Legality of warrant canaries
Griffin Boyce
griffin at cryptolab.net
Fri Oct 17 11:06:48 PDT 2014
Hey all,
There's been a lot of discussion around warrant canaries lately, and I
just want to pipe in with my experience.
Back in 2012, I talked to my attorney about setting up a warrant
canary or a dead man's switch -- which he pointed out would have the
same legal repercussions as just releasing the gagged warrant/NSL. Why?

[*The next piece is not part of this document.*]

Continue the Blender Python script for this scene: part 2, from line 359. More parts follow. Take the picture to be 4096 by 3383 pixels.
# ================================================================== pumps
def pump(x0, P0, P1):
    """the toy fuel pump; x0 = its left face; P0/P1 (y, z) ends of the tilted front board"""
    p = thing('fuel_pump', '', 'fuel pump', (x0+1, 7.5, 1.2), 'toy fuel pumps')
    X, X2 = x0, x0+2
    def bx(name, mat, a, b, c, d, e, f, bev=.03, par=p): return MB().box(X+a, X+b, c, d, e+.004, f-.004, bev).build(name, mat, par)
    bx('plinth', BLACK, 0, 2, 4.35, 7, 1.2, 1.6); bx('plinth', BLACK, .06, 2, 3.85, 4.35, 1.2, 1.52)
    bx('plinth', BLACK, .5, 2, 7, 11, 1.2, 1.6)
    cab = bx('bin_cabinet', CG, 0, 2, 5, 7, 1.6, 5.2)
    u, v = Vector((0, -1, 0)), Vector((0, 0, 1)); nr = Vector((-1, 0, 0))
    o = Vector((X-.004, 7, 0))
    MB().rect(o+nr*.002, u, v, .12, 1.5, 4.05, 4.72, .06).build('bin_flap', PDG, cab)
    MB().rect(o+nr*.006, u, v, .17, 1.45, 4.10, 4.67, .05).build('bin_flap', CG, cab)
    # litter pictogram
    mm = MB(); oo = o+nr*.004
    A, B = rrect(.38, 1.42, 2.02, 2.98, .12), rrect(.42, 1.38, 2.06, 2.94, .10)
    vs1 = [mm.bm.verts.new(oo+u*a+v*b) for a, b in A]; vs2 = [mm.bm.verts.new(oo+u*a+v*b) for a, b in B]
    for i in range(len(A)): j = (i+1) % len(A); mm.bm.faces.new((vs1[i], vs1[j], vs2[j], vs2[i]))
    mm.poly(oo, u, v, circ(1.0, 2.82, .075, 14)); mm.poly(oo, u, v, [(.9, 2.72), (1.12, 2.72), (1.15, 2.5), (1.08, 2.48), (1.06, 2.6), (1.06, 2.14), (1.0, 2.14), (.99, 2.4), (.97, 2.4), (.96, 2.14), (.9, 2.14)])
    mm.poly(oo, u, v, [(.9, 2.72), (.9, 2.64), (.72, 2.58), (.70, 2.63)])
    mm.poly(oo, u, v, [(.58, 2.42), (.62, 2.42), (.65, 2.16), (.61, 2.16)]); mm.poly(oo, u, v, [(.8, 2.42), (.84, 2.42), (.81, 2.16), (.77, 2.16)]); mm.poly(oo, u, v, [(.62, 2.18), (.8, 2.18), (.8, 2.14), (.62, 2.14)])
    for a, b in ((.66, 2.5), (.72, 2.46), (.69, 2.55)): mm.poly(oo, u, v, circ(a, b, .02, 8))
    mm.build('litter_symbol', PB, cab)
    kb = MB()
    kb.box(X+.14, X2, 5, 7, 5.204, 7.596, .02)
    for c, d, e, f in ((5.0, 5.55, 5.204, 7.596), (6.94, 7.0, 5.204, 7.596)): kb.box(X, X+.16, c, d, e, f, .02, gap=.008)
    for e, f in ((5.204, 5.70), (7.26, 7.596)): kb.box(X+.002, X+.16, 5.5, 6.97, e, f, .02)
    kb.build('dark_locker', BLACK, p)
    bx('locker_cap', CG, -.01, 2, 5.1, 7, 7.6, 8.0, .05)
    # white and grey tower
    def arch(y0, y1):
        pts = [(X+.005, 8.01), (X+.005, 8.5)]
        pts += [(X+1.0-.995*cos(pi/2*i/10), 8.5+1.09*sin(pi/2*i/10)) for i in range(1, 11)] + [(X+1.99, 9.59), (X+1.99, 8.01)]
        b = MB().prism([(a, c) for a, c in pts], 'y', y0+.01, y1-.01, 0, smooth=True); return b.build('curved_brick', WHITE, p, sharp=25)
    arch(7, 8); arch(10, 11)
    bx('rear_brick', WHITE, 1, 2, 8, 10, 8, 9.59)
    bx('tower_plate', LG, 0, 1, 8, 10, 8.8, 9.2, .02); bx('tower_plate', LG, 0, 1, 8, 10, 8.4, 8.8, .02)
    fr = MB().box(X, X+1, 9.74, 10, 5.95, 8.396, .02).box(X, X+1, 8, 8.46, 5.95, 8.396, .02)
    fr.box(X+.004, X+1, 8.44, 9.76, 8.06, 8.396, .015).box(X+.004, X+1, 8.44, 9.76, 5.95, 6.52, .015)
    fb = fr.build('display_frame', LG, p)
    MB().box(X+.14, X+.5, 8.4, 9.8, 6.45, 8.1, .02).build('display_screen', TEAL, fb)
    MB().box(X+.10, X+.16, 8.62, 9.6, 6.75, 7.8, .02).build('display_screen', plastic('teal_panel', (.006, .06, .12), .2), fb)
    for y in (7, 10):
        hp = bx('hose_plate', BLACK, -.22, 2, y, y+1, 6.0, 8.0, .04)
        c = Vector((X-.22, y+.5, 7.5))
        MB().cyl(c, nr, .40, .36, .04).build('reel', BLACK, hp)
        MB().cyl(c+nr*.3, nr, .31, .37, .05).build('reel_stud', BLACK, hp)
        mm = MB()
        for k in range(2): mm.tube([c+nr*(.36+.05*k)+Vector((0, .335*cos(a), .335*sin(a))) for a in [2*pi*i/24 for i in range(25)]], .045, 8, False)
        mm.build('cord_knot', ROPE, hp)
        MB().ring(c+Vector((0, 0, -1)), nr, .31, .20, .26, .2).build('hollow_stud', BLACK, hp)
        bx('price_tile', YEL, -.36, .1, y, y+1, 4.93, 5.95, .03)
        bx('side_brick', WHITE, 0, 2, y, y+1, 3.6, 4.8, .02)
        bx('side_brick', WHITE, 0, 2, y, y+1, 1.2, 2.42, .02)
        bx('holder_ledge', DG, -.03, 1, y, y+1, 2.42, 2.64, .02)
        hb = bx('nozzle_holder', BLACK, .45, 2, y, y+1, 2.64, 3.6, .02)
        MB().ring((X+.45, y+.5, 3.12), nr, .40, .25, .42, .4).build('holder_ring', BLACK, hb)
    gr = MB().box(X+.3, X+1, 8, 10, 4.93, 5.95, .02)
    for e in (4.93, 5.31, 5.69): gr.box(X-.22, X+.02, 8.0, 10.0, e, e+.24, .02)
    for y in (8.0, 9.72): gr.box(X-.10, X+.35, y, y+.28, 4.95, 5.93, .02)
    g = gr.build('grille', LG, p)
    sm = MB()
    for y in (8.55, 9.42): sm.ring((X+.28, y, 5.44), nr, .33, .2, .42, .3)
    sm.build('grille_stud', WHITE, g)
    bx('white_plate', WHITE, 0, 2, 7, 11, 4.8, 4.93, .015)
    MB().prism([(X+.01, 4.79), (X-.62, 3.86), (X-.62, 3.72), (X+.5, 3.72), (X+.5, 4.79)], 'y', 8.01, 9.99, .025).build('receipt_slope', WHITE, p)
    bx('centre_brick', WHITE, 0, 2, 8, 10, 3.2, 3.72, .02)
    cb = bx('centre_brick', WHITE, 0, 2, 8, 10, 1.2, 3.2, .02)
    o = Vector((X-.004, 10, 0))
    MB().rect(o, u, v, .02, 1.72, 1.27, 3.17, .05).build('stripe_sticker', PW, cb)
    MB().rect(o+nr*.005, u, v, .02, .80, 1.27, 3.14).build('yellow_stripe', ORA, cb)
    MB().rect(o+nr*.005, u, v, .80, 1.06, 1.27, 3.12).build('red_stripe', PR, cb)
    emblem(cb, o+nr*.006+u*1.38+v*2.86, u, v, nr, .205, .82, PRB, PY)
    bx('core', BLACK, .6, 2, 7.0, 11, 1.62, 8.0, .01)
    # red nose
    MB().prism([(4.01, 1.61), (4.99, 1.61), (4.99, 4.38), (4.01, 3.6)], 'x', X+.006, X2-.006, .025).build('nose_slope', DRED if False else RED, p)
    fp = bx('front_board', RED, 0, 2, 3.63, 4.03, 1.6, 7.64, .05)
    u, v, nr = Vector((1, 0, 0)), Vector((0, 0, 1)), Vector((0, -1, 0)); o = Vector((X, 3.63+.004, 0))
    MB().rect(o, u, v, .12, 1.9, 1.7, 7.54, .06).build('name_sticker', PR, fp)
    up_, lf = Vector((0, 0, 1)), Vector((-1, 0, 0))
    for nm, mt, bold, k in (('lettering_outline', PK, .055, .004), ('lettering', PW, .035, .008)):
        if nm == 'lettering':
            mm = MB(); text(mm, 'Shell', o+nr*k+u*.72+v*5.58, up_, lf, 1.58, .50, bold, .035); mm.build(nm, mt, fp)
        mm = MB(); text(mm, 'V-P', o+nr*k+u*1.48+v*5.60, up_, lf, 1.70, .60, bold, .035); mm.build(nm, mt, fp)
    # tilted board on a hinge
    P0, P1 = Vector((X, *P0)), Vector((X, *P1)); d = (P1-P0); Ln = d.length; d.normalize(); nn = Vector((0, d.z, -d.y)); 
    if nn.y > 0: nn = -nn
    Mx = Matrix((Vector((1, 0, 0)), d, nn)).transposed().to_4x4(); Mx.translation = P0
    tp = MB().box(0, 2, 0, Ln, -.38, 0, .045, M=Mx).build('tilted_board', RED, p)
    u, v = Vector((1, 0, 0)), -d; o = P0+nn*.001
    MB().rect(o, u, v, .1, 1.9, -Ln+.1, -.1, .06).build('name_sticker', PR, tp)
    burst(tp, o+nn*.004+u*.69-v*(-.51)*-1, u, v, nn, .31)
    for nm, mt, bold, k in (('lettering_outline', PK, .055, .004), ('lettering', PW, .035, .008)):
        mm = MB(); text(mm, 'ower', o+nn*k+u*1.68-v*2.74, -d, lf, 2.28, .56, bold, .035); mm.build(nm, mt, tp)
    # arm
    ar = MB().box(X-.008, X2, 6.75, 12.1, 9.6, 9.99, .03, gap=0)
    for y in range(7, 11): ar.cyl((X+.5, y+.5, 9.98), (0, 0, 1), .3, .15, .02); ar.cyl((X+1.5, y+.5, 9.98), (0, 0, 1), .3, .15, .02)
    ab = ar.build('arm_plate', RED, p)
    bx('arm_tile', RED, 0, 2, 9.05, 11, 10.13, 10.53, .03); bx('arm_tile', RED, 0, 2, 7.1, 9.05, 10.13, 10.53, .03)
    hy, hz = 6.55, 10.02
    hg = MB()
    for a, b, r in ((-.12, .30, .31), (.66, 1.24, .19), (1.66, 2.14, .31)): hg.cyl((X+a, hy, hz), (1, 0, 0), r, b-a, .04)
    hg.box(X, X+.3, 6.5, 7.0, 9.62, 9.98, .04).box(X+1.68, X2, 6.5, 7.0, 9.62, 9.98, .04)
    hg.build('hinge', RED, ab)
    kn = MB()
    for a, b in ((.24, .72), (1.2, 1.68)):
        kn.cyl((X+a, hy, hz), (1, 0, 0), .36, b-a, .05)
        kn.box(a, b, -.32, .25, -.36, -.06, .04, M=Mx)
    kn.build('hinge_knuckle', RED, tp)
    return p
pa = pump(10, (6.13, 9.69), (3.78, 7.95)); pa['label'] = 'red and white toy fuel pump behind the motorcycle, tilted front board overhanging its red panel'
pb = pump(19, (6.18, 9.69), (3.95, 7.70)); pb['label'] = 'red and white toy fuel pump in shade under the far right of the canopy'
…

Because they are frequently phrased in such a way that if you do or
fail to do a thing to somehow make it known, then you've violated the
order. You're in just as much trouble if you take out a billboard or
tweet a scan of the order or use pantomime or comment out a warrant
canary.
The only difference is that there *might* be plausible deniability if
you tell your partner "something happened at work today and I can't tell
you what it is" [1], whereas you have *no* ability to deny anything if
you remove a publicized warrant canary from a website. I'm not saying
don't do it, but maybe talk to a lawyer first.
~Griffin
[1]
http://www.newyorker.com/tech/elements/what-its-like-to-get-a-national-security-letter
--
"I believe that usability is a security concern; systems that do
not pay close attention to the human interaction factors involved
risk failing to provide security by failing to attract users."